● Listed entries:

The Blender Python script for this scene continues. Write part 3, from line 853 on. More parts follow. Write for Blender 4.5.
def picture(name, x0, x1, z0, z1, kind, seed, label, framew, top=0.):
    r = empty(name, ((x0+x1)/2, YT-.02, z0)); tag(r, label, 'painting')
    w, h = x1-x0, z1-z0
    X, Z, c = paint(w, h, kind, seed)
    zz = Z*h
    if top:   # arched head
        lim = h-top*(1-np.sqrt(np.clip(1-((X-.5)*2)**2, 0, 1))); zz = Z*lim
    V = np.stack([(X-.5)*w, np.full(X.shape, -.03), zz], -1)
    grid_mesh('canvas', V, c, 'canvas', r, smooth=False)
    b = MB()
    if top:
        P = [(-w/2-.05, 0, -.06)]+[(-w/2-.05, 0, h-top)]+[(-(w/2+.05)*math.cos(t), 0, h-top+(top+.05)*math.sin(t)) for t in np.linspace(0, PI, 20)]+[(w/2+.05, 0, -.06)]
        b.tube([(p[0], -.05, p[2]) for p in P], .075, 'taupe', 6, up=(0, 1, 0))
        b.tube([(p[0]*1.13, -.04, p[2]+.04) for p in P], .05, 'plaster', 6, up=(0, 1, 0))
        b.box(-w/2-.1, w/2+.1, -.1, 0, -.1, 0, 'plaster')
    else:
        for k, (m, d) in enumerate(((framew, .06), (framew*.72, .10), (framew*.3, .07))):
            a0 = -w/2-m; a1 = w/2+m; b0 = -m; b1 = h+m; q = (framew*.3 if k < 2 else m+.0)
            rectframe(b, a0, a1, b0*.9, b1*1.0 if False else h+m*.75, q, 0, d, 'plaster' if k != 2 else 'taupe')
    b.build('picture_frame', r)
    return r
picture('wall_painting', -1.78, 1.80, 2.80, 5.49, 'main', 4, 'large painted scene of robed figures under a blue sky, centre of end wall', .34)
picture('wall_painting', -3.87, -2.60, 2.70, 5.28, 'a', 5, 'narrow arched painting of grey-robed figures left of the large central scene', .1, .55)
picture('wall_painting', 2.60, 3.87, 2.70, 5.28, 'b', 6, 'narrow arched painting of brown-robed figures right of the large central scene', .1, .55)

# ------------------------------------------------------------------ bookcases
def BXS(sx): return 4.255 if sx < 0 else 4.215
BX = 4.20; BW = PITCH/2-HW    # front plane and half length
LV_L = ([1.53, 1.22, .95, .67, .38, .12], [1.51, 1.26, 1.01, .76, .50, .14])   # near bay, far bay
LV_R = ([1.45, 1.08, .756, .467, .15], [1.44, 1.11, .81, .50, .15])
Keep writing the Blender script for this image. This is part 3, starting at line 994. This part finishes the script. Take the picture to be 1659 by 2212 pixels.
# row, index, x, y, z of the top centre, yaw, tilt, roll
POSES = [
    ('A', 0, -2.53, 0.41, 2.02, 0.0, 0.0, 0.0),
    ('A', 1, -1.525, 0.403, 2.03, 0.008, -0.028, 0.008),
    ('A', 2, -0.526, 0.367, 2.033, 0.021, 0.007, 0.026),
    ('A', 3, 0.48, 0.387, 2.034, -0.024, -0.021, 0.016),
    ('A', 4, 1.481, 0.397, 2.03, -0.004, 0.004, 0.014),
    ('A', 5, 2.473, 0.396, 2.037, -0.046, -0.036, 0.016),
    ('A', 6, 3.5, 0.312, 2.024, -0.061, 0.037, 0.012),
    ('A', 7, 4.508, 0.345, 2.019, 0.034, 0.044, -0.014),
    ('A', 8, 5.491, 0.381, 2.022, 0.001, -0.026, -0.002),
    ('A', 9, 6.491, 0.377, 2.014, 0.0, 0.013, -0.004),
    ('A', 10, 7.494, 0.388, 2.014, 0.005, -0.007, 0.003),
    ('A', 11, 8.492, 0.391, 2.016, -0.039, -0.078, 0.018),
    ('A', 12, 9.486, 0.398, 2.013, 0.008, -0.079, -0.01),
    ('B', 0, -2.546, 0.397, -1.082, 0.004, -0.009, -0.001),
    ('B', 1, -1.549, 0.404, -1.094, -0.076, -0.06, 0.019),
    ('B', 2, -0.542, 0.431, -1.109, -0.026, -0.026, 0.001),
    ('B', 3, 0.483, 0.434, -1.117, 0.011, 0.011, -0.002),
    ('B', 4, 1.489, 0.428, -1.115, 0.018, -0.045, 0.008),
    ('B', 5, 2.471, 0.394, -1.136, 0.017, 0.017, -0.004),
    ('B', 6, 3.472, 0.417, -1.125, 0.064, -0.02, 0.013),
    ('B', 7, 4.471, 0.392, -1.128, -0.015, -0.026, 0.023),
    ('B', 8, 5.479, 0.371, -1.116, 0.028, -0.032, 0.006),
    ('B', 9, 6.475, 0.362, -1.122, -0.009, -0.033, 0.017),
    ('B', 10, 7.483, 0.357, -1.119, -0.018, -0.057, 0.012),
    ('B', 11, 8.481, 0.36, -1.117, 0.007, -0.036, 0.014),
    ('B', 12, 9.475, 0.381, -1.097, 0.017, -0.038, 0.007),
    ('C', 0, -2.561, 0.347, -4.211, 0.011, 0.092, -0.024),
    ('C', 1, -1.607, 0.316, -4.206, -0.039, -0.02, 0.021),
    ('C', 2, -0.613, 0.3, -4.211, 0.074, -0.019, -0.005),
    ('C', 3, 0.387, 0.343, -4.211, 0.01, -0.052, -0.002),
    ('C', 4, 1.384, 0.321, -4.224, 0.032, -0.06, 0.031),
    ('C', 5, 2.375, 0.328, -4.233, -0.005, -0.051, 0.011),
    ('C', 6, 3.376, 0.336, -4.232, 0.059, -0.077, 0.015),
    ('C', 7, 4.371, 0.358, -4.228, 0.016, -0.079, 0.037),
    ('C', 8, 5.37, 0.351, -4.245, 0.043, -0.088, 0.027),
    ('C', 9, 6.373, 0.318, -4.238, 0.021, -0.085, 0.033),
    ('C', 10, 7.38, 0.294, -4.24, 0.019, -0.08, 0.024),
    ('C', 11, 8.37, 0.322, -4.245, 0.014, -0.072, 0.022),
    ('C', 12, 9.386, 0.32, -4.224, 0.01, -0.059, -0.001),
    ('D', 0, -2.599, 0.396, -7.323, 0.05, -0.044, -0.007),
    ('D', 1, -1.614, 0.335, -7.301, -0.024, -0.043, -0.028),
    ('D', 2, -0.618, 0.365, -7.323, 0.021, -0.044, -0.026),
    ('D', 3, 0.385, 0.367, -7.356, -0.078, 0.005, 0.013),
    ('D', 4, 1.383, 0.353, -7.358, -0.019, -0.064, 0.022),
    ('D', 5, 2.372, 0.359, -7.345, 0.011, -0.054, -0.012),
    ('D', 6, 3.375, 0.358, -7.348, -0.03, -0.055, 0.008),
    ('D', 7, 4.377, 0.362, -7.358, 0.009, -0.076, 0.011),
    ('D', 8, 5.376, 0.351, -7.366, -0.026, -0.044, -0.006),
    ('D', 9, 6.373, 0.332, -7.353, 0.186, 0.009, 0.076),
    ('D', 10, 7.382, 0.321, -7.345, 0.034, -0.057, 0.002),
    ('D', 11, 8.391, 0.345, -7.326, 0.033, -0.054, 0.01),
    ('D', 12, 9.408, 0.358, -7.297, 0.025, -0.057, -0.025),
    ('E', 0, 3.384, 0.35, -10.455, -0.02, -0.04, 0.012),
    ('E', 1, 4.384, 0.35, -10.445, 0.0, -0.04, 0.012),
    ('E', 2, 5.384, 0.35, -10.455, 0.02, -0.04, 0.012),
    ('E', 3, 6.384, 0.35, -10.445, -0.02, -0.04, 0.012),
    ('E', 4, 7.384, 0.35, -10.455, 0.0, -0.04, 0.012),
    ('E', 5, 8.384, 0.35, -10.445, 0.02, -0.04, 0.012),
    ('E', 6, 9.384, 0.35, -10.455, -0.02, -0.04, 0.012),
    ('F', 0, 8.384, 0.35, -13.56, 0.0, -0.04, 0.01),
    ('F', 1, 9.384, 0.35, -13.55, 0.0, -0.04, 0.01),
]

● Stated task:
Lines containing the word "part" must all be returned from the material above.

● Output:
The Blender Python script for this scene continues. Write part 3, from line 853 on. More parts follow. Write for Blender 4.5.
Keep writing the Blender script for this image. This is part 3, starting at line 994. This part finishes the script. Take the picture to be 1659 by 2212 pixels.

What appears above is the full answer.